When it comes to power couples on Broadway, you and your husband Robert Lopez are certainly the toast of the town. It makes sense that he, the two-time Tony award-winner for Avenue Q and The Book of Mormon, and you, with celebrated work on Winnie the Pooh and the Finding Nemo musical, would be hired to create the music for a film like Frozen. It also sounds a lot like, well, a Disney fairy tale. Which is only appropriate, I suppose, for an animated film that is a triumphant return-to-form for the storied company.

From the first musical notes, which evoke the tribal hymns of The Lion King, Frozen is warmly reminiscent of Disney's animated classics.
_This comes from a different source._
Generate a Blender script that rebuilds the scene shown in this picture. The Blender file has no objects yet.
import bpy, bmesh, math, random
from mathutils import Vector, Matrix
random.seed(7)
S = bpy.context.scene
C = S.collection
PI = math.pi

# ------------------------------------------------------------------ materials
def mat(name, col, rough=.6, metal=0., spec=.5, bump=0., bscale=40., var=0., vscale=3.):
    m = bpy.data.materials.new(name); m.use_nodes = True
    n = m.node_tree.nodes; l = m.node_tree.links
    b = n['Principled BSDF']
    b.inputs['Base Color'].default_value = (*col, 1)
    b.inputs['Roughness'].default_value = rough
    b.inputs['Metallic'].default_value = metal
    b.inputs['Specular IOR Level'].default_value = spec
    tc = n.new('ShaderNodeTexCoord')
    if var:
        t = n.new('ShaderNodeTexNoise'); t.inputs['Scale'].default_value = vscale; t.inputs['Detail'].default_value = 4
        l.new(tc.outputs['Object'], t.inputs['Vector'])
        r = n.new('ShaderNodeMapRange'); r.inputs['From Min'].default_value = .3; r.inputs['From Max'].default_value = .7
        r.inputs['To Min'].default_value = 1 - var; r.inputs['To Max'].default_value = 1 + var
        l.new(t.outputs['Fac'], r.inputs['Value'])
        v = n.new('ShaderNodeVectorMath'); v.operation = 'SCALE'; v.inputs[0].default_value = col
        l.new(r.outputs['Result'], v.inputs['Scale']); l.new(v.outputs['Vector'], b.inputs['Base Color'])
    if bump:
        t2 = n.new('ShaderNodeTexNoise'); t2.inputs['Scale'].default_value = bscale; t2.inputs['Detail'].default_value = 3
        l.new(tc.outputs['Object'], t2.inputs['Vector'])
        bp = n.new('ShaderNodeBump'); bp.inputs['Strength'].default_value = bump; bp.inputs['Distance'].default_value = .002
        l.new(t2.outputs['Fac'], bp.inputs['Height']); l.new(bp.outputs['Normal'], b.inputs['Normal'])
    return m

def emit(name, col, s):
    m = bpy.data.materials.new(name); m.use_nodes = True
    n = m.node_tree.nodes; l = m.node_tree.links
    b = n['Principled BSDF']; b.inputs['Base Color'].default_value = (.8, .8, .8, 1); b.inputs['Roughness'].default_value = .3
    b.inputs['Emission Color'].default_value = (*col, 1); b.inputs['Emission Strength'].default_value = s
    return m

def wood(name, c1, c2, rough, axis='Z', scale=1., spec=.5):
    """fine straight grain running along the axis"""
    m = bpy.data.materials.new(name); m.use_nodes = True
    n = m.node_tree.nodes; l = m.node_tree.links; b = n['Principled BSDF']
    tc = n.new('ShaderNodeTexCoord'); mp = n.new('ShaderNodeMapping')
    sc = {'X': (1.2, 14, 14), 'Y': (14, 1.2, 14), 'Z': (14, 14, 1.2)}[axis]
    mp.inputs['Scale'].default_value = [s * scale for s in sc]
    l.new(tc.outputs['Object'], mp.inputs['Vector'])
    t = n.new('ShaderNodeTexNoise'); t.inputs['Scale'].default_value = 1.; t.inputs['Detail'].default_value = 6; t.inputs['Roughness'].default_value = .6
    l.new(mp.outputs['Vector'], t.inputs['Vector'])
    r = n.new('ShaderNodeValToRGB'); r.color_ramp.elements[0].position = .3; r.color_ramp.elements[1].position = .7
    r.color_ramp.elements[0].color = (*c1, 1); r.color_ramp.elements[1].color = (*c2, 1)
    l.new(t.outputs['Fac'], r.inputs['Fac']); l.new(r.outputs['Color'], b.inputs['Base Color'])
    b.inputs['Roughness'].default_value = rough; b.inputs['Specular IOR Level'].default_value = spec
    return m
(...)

Like The Little Mermaid, it's inspired by a Hans Christian Anderson story. It borrows elements from the Sleeping Beauty _storyline. The world-building uses _Beauty and the Beast's approach to anthropomorphism, where magic can make objects talk but not animals - in this case, an aloof and ever optimistic snowman, Olaf (Josh Gadd), who also happens to be the best comic relief since Robin Williams' Genie in Aladdin. One sequence with a snow monster even feels like it's embracing stop-motion animation techniques from that beloved black sheep of the Disney family, The Nightmare Before Christmas. Yet even with all these comparisons, Frozen never feels derivative or parodical. Instead - and thanks to your music - it's exactly what Disney fans have been waiting for.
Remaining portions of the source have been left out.